Thursday, 19 August 2010

Sales Fall Again at ASDA - Cheap Prices are not Compensating for Poor Quality

Here’s another confirmation that consumers do not just buy food purely on the basis of price. the price comparison website says that ASDA is the cheapest of the “Big Four” (ASDA,Tesco, Sainsbury, Morrisons), yet ASDA yesterday announced that like for like sales fell by 0.4% in the three months to July 31st, after a 0.3% fall in the three months before that. At the same time Kantar Worldpanel, the research company which reports on how supermarkets are faring, said that ASDA continues to lose market share, whilst Morrisons and Sainsbury motor ahead.
Commenting on the company’s performance, Andy Clarke, ASDA’s new chief executive was vocal on the subject of price being different from value. Saying “We have got to be the best value. What we have been is the best price”, he promised that in future customers would see a “step change” in quality - “We are not as well known for the quality of our food as we could be”.
Despite this commitment to better products, Clarke also said that UK consumers are facing difficult times, that ASDA would respond by offering everyday low prices, and that as a first step towards this goal, ASDA would cut the price of staples such as bread, milk, and eggs.

He is not alone in recognising that as well as offering great quality, supermarkets have to offer sharp prices to ensure that shoppers walk through their doors as opposed to competitors. Even Waitrose, store of choice for the affluent, recognises this and anyone venturing in to a Waitrose will see aisle ends featuring promotional offers. In fact all supermarkets with the exception of ASDA are heavily price promoting with Kantar reporting that nearly 35% of all products are bought on promotion compared with 31% a year ago.

The focus on price is unlikely to ease any time soon. Consumer confidence has taken a bit of a dive recently as the scale of government cutbacks is becoming clearer, and they seem less willing to spend. Whilst this has yet to happen in supermarkets where sales in the last 12 weeks grew by 4.5%, supermarket supremos will be turning their attention to driving growth against a background of consumer thrift.

So how will they make money when heavy promotions lead to lower profits, and shoppers demand good quality? Harder bargains will be struck with suppliers of course. But a more productive answer might lie in developing a new “super premium” market segment with even higher cash margins than current premium ranges, and with a quality so irresistible that shoppers are happy to buy. We know that even in the depths of recession, consumers were prepared to spend on top quality goods if they felt they were worth the money.

Innovative suppliers who can deliver superb quality products at an acceptable return to themselves and their supermarket stockists could do well.
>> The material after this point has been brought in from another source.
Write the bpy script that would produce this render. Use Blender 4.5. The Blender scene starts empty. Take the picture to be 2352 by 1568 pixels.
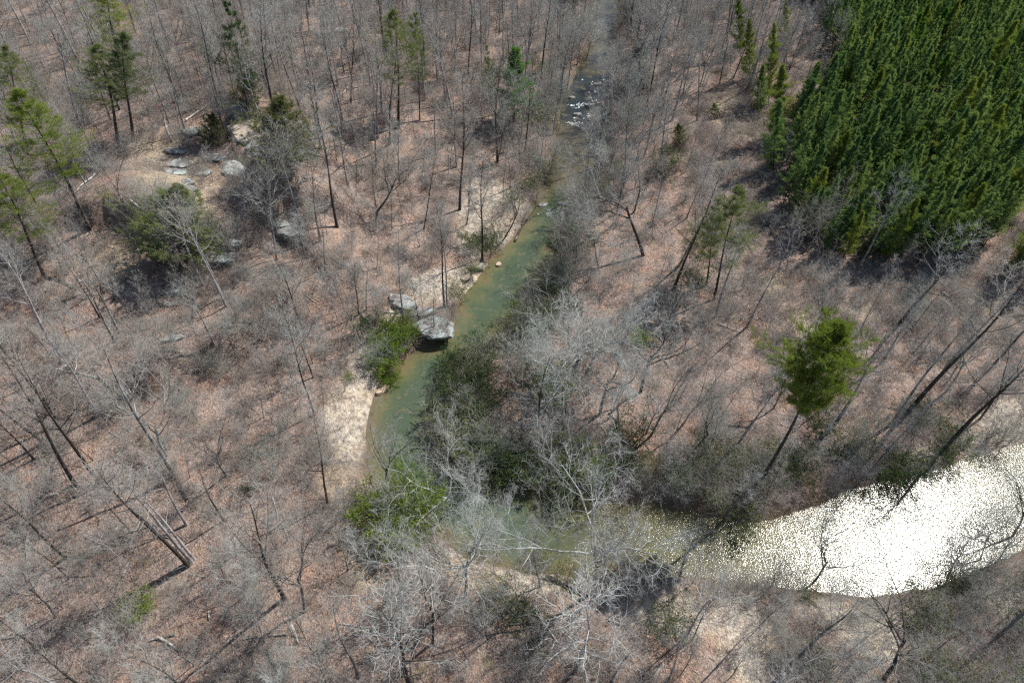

Not easy though.

Tuesday, 10 August 2010

How Do You Solve a Problem Like Falling Lamb Consumption - Thoughts from Sheep 2010

There was standing room only for the session on marketing at last week's NSA event where farmer Geoffrey Probert, May Hill representative Henry Dunn, Remi Fourrier from EBLEX, and Steve McClean of Marks and Spencer discussed a variety of issues.

The problem of plummeting lamb eating in the home market was addressed, and the general concensus was that quality is fine, its all about price.

For Remi Fourrier, who is responsible for growing British lamb sales to France from it current one in 5 lambs produced, the main issue is encouraging younger people to eat lamb, and that ways had to be found to make lamb more convenient to cook.

Henry Dunn, representing May Hill who sell to Sainsbury, pointed to the success of Cotswold Lamb which he feels works because it has a strong provenance story. Consumers like the idea of knowing where their lamb has come from and how it was produced. Steve McClean agreed. Marks and Spencer shoppers are interested in provenance too, and increasingly in the impact of products on the environment. M&S are planning to add more environmental compliance measures into the standards it requires from producers.

All mentioned that consumers of ethnic origin eat large quantities of sheep meat - a figure of 27% was quoted, but all recognised the sensitivity of slaughter procedures required by some.

Returning to the quality issue, there were a couple of comments about grass fed lamb producing a top quality product. This was considered to be one of the reasons behind New Zealand lamb's good and consistent quality. Marks and Spencer source from NZ in our winter, and aim for grass fed lamb in summer for this reason. As Mr. McClean said "It's all about ensuring consumers have a good eating experience when they buy lamb".

So no silver bullets emerged from the debate.

As a firm believer that, whatever the product, price is a problem if the quality does not match up, I was surprised that quality and consistency of lamb did not get more of an airing.

A look at WorldPanel numbers supplied by BPEX shows that in the 12 weeks to July 11th, lamb sales dropped by a further 8%. So the problem of what to do about falling lamb sales is not going away.